EXERCISE INSTRUCTIONS
Give the data again, word for word.

SUPPLIED INFORMATION
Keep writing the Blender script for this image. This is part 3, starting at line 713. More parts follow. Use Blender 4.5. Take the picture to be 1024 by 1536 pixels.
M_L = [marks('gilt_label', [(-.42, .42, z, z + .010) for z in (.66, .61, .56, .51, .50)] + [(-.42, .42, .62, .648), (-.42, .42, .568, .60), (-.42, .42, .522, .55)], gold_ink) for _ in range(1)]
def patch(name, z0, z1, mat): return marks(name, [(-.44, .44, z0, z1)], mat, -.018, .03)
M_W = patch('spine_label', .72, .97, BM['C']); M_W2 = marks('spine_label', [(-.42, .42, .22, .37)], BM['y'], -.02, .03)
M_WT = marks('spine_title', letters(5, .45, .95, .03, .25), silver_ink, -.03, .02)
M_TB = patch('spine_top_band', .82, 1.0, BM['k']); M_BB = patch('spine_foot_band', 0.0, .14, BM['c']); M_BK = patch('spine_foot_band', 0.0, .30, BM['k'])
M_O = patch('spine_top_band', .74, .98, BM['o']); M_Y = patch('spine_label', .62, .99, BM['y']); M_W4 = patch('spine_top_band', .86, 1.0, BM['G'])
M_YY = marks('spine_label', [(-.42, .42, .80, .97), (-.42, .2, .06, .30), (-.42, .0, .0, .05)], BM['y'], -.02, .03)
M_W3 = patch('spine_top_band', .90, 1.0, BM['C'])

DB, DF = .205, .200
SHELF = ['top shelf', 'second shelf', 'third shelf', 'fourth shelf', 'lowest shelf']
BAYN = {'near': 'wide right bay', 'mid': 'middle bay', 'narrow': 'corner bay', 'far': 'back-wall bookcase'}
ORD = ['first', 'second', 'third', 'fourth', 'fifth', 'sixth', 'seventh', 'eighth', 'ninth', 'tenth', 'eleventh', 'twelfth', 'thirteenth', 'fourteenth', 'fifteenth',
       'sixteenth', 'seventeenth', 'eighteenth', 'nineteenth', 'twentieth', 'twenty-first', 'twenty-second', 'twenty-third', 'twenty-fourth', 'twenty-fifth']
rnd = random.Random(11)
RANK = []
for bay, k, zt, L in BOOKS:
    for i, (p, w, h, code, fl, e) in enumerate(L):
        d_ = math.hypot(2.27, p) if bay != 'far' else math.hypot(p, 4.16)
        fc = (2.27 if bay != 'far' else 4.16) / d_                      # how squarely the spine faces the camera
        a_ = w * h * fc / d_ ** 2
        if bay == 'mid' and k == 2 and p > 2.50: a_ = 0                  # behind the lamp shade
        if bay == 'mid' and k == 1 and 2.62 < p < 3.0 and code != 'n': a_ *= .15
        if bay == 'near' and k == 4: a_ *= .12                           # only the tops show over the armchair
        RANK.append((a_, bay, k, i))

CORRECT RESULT
Keep writing the Blender script for this image. This is part 3, starting at line 713. More parts follow. Use Blender 4.5. Take the picture to be 1024 by 1536 pixels.
M_L = [marks('gilt_label', [(-.42, .42, z, z + .010) for z in (.66, .61, .56, .51, .50)] + [(-.42, .42, .62, .648), (-.42, .42, .568, .60), (-.42, .42, .522, .55)], gold_ink) for _ in range(1)]
def patch(name, z0, z1, mat): return marks(name, [(-.44, .44, z0, z1)], mat, -.018, .03)
M_W = patch('spine_label', .72, .97, BM['C']); M_W2 = marks('spine_label', [(-.42, .42, .22, .37)], BM['y'], -.02, .03)
M_WT = marks('spine_title', letters(5, .45, .95, .03, .25), silver_ink, -.03, .02)
M_TB = patch('spine_top_band', .82, 1.0, BM['k']); M_BB = patch('spine_foot_band', 0.0, .14, BM['c']); M_BK = patch('spine_foot_band', 0.0, .30, BM['k'])
M_O = patch('spine_top_band', .74, .98, BM['o']); M_Y = patch('spine_label', .62, .99, BM['y']); M_W4 = patch('spine_top_band', .86, 1.0, BM['G'])
M_YY = marks('spine_label', [(-.42, .42, .80, .97), (-.42, .2, .06, .30), (-.42, .0, .0, .05)], BM['y'], -.02, .03)
M_W3 = patch('spine_top_band', .90, 1.0, BM['C'])

DB, DF = .205, .200
SHELF = ['top shelf', 'second shelf', 'third shelf', 'fourth shelf', 'lowest shelf']
BAYN = {'near': 'wide right bay', 'mid': 'middle bay', 'narrow': 'corner bay', 'far': 'back-wall bookcase'}
ORD = ['first', 'second', 'third', 'fourth', 'fifth', 'sixth', 'seventh', 'eighth', 'ninth', 'tenth', 'eleventh', 'twelfth', 'thirteenth', 'fourteenth', 'fifteenth',
       'sixteenth', 'seventeenth', 'eighteenth', 'nineteenth', 'twentieth', 'twenty-first', 'twenty-second', 'twenty-third', 'twenty-fourth', 'twenty-fifth']
rnd = random.Random(11)
RANK = []
for bay, k, zt, L in BOOKS:
    for i, (p, w, h, code, fl, e) in enumerate(L):
        d_ = math.hypot(2.27, p) if bay != 'far' else math.hypot(p, 4.16)
        fc = (2.27 if bay != 'far' else 4.16) / d_                      # how squarely the spine faces the camera
        a_ = w * h * fc / d_ ** 2
        if bay == 'mid' and k == 2 and p > 2.50: a_ = 0                  # behind the lamp shade
        if bay == 'mid' and k == 1 and 2.62 < p < 3.0 and code != 'n': a_ *= .15
        if bay == 'near' and k == 4: a_ *= .12                           # only the tops show over the armchair
        RANK.append((a_, bay, k, i))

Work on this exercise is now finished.